In concorso al Sundance Film Festival, il lituano Slow è un delicato racconto di vita, dentro il quale due esistenze si incontrano e cambiano per sempre.
Presentato al Sundance Film Festival, in concorso nella sezione World Cinema Dramatic Competition, Slow riporta dietro la macchina da presa una cineasta giovane e promettente, che risponde al nome di Marija Kavtaradze. Lituana di origini, classe 1991, la regista e sceneggiatrice confeziona un’opera di una dolcezza stravolgente, su un’umanità sorpresa dalla vita.
Dopo il debutto nel 2018, con Summer Survivors – passato al Toronto Film Festival – Slow conferma le potenzialità della Kavtaradze, come autrice innanzitutto, ma anche come narratrice di storie esistenziali e potenti.
Slow | La trama del film in concorso al Sundance Film Festival
Elena (Greta Grineviciute) è una ballerina di danza contemporanea, Dovydas (Kestutis Cicenas) lavora come interprete della lingua dei segni. I due si incontrano il giorno in cui Elena inizia un corso per ragazzi non udenti e Dovydas la aiuta a comunicare con i suoi alunni.
Lo scopo della classe è di raggiungere una padronanza e una consapevolezza del proprio corpo che permetta di esprimersi, al di là delle semplici parole. Lo step finale sarà un’esibizione in un campeggio al mare. Durante il percorso affrontato insieme, Elena e Dovydas cominciano a provare qualcosa l’una per l’altro.
Le cose procedono in maniera graduale e sincera, almeno sino a quando Dovydas confessa a Elena di essere asessuale. La donna non sa bene come comportarsi, ma vuole continuare a stare con lui, nonostante le difficoltà e le incomprensioni.
Emozioni in danza
Slow è uno di quei film che è difficile incontrare nelle sale, che non incontra il gusto di tutti e che, di certo, si distingue dalla media del genere. La forza sta proprio in questa unicità. La delicatezza che caratterizza la storia e i personaggi che la popolano ne diviene un tratto distintivo. Ogni gesto assume una particolare valenza, ed è chiaro da come la macchina da presa lo segue.
Mani, braccia, fianchi, la totalità del corpo esprime, o meglio libera, il sentimento contenuto in esso. I dettagli avvicinano e spingono a percepire tangibilmemente un’energia vitale spesso irrefrenabile. Le emozioni hanno bisogno di un canale attraverso cui liberarsi. Soprattutto quando non è possibile farlo a parole, per non rischiare di ferire chi si ama e non si capisce.

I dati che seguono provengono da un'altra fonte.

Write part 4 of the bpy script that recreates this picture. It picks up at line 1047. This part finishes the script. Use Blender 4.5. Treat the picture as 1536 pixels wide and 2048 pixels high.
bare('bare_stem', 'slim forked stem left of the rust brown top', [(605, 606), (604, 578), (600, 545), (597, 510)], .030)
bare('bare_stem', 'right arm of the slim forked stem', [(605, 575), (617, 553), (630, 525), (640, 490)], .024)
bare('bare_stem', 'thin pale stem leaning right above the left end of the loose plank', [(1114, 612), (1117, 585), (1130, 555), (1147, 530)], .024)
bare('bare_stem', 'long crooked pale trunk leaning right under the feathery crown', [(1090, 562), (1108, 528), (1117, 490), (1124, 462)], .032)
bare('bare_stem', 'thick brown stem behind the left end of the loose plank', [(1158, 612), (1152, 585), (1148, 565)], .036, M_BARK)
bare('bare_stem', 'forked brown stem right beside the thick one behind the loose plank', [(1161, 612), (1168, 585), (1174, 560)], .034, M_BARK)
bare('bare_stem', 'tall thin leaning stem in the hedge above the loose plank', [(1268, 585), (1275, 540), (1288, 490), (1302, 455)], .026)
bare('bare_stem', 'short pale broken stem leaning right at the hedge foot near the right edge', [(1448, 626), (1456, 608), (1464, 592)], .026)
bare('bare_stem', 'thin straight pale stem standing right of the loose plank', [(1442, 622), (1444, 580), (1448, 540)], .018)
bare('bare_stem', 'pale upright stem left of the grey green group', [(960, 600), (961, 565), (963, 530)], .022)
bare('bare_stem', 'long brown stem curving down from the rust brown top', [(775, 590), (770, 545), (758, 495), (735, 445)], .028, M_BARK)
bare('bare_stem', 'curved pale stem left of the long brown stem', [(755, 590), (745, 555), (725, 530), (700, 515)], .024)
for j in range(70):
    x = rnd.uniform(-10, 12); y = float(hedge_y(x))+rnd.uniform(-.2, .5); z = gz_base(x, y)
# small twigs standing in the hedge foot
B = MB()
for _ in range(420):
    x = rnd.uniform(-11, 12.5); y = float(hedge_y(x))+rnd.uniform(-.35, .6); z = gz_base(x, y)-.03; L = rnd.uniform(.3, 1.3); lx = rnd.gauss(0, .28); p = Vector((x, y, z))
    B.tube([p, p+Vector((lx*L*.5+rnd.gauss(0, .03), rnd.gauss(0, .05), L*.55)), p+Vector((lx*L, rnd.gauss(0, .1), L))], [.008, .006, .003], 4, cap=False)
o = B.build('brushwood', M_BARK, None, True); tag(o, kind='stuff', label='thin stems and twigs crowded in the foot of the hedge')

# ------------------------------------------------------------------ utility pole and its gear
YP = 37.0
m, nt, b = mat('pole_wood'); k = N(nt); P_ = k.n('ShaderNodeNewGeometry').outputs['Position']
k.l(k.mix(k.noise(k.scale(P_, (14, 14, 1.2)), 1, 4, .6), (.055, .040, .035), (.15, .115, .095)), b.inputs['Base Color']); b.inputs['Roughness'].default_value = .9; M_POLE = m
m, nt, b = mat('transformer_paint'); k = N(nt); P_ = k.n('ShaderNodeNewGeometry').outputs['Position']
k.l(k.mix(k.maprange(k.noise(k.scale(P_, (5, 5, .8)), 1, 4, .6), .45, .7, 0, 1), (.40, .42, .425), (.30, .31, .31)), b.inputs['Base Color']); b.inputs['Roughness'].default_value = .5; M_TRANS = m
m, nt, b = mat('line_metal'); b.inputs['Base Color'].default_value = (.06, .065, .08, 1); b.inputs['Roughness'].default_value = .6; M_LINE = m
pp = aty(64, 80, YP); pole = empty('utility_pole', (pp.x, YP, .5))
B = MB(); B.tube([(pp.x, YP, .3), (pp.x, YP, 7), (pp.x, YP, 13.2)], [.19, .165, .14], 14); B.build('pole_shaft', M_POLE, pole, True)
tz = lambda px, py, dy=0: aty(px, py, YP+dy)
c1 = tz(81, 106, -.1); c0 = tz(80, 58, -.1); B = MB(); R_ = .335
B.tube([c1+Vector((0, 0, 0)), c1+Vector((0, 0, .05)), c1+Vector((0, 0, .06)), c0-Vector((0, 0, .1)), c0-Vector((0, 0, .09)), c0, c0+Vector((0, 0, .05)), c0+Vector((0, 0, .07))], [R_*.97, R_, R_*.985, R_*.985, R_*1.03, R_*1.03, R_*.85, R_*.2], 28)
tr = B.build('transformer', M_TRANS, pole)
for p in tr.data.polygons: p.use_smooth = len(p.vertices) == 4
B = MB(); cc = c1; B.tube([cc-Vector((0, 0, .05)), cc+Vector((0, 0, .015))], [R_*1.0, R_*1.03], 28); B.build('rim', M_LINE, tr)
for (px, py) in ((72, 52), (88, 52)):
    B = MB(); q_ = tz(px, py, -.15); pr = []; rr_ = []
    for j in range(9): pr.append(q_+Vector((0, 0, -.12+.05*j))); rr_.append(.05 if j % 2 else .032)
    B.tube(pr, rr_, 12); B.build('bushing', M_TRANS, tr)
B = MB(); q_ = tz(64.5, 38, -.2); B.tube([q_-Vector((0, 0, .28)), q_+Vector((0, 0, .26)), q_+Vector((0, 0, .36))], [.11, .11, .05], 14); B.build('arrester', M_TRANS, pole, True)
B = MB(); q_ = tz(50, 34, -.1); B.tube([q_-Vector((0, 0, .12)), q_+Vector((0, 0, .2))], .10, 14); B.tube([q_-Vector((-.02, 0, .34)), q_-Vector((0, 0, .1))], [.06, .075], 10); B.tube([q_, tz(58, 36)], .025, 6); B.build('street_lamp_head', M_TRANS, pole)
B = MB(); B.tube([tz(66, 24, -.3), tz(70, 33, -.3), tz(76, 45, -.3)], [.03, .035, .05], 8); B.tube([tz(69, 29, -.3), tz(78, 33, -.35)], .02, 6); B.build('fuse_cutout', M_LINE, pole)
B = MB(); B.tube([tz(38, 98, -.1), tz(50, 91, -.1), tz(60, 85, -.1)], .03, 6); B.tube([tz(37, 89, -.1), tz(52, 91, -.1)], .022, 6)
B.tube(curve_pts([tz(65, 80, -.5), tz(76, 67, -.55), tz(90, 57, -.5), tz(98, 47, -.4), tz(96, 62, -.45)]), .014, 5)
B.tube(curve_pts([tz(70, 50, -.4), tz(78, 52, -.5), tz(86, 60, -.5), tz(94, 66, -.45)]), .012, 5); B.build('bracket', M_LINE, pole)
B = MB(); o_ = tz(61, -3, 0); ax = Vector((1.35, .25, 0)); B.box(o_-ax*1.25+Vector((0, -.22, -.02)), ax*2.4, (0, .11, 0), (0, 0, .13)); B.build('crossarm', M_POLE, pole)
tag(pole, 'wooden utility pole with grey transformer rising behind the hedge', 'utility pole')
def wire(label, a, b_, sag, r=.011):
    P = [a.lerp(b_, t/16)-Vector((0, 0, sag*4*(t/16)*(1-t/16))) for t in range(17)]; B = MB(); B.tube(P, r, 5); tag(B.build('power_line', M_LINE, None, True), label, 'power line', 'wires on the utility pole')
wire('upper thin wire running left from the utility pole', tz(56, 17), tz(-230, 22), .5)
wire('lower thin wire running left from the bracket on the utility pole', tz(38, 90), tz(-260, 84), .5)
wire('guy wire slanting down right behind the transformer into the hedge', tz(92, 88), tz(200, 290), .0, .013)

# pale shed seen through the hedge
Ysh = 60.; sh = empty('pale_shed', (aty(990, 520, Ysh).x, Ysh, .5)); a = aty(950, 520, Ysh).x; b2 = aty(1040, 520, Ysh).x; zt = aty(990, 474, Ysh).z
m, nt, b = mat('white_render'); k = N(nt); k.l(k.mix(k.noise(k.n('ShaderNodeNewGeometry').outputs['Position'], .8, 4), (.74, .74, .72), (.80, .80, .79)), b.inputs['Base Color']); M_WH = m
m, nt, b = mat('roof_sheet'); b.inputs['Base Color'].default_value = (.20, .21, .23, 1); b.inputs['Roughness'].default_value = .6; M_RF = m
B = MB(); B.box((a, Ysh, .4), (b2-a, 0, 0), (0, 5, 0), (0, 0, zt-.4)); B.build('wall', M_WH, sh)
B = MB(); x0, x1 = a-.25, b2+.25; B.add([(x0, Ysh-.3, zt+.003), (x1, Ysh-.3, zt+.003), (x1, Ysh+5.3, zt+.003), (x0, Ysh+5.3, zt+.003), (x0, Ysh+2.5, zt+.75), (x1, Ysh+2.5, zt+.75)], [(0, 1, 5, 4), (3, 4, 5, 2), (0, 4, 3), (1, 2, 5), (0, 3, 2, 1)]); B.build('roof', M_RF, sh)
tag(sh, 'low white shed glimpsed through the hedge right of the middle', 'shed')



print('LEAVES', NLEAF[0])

Non posso scusarmi ogni volta.
Elena prova un sentimento vero per Dovydas, profondo e nuovo. Quando lo vede la prima volta, ha la sensazione di conoscerlo da sempre. E lo stesso vale per lui, immediatamente affascinato dalla donna e dal suo modo di fare. Sebbene sulla stessa lunghezza d’onda, i due camminano su un terreno fragile e complicato.
La loro relazione tocca dei picchi incredibili, ma non viene mai meno la sensazione di trovarsi dinanzi a una situazione realistica. I protagonisti vivono una storia intensa, che li cambierà entrambi, mostrandogli anche una nuova prospettiva da cui osservare il mondo.

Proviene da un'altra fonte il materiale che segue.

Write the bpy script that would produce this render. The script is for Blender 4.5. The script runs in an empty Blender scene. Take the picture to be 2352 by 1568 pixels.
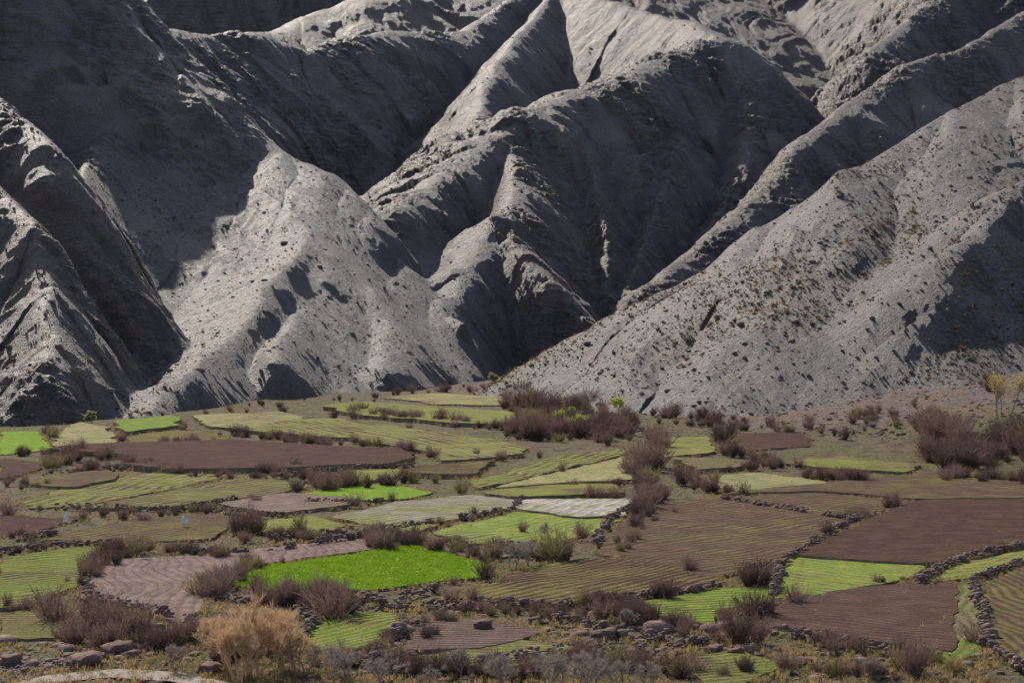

Una visione che arricchisce
Slow si fonda, ovviamente, su una scrittura personale, solida, dove lavorano sensibilità, consapevolezza, carattere. La Kavtaradze sceglie di ritrarre una coppia nei suoi momenti più intimi, non per forza i migliori, ma sicuramente i più sinceri e significativi.
Nel farlo, i tasselli del passato si uniscono, andando a delineare due esseri umani adulti, strutturati, ma sorpresi dalla vita. Nessuno dei due stava infatti cercando l’amore, anzi. L’incontro, casuale o dettato dal destino che si voglia credere, avviene all’improvviso e sconvolge le esistenze.
Questa vita non si adatta a tutti.
E la bellezza della pellicola sta anche nella resa scenica: grazie a elementi quali la musica, l’acqua, la spiritualità, si viene immersi e avvolti dal racconto. La finzione si fa sostanza. E dalla visione si esce, in qualche modo, arricchiti.